Nella sua incapacità di amare c’è molto anche del Fellini di 8½: Claudia (Cardinale) nel film ripeterà più volte una frase – “perché non sa voler bene”. Ecco, neanche Parthenope sa volere bene. Lei è la divinità delle “idee balorde”: tutto la annoia, tutto le sembra irrilevante, si lascia vivere come farebbe qualcuno che ha a disposizionel’eternità.
Non vi è però solo l’amore della città e per la città: Sorrentino affida una piccola parte a Luisa Ranieri, una nemmeno troppo velata Sophia Loren, che scoppia in un eccesso d’ira e ne dice di cotte e di crude su Napoli e i napoletani.
Qualcuno ha criticato la rappresentazione stanca di Sorrentino della donna: la solita femme fatale sulla via del disfacimento che in gioventù è stata agghindata solo per il piacere dello sguardo maschile. Non sono d’accordo: intanto, Parthenope non si spoglia, nemmeno Ranieri; in secondo luogo – e spesso lo dimentichiamo – la nudità femminile non è a esclusivo appannaggio degli uomini, ma provoca uguale piacere anche nelle donne. Forse è un concetto difficile da assimilare, ma vi assicuro che anche a noi donne piace guardare altre donne nude.

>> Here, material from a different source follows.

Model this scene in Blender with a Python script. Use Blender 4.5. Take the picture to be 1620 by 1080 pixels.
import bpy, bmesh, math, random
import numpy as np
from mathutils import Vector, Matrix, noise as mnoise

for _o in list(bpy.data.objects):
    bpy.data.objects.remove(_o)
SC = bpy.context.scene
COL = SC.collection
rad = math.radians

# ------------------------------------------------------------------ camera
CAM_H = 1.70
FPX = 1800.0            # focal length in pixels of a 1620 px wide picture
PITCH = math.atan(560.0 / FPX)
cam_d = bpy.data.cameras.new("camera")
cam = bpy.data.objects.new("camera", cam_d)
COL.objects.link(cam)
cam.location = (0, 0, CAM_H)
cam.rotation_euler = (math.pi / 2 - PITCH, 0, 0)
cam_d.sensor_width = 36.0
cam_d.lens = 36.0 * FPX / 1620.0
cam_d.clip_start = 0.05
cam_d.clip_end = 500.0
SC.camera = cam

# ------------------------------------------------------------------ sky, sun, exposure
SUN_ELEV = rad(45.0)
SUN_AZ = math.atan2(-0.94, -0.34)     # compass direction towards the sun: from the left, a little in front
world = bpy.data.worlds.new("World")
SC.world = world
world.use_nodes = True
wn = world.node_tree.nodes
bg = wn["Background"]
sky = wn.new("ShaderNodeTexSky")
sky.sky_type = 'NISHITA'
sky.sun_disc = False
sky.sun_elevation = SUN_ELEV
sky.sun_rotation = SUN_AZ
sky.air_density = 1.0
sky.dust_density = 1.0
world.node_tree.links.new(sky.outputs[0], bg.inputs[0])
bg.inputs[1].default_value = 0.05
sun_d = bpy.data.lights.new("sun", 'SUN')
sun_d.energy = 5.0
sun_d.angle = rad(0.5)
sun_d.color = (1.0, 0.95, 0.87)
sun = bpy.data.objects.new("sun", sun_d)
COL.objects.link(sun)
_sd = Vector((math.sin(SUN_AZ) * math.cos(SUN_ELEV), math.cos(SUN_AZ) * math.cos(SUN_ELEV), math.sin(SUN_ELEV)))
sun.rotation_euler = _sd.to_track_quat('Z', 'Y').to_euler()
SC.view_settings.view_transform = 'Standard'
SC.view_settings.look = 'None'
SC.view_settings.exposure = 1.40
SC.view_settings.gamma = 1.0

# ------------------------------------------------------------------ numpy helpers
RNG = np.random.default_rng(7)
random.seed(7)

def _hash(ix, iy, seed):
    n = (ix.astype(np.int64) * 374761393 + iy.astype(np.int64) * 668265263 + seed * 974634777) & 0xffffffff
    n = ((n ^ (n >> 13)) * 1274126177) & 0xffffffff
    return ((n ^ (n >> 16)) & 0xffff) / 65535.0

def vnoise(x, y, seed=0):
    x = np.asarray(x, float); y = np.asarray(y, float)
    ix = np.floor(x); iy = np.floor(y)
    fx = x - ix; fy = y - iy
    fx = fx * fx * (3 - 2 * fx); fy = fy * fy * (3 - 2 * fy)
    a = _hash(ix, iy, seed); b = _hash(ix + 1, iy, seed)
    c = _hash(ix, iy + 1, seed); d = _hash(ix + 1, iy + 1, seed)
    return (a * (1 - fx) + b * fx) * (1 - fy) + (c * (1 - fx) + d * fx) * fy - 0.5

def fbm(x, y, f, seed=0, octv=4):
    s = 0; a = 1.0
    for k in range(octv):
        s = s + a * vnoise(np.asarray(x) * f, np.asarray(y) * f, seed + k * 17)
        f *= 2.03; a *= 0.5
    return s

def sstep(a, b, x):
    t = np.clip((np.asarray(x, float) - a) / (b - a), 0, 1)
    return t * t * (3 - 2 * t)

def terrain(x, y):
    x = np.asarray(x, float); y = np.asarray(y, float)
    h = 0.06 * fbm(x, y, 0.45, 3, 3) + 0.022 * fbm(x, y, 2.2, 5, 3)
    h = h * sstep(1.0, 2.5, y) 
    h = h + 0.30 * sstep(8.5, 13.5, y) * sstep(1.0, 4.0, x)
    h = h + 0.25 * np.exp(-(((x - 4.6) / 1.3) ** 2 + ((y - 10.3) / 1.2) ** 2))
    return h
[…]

In conclusione: un film intriso di simbologia, perfetto sunto di quei sentimenti di devozione e rancore che tutti, tutti – anche i napoletani stessi – provano per la città. Un elogio alla sua natura millenaria e divina, ma anche un morbido rimprovero a un luogo che solo in apparenza ama tutti, accoglie tutti, cerca di capire tutti, ma che nell’ammaliamento emanato succhia la vitalità di chi ha la fortuna e la sfortuna di imbattervi per continuare a sopravvivere. Una vera sirena, nome omen: Parthenope.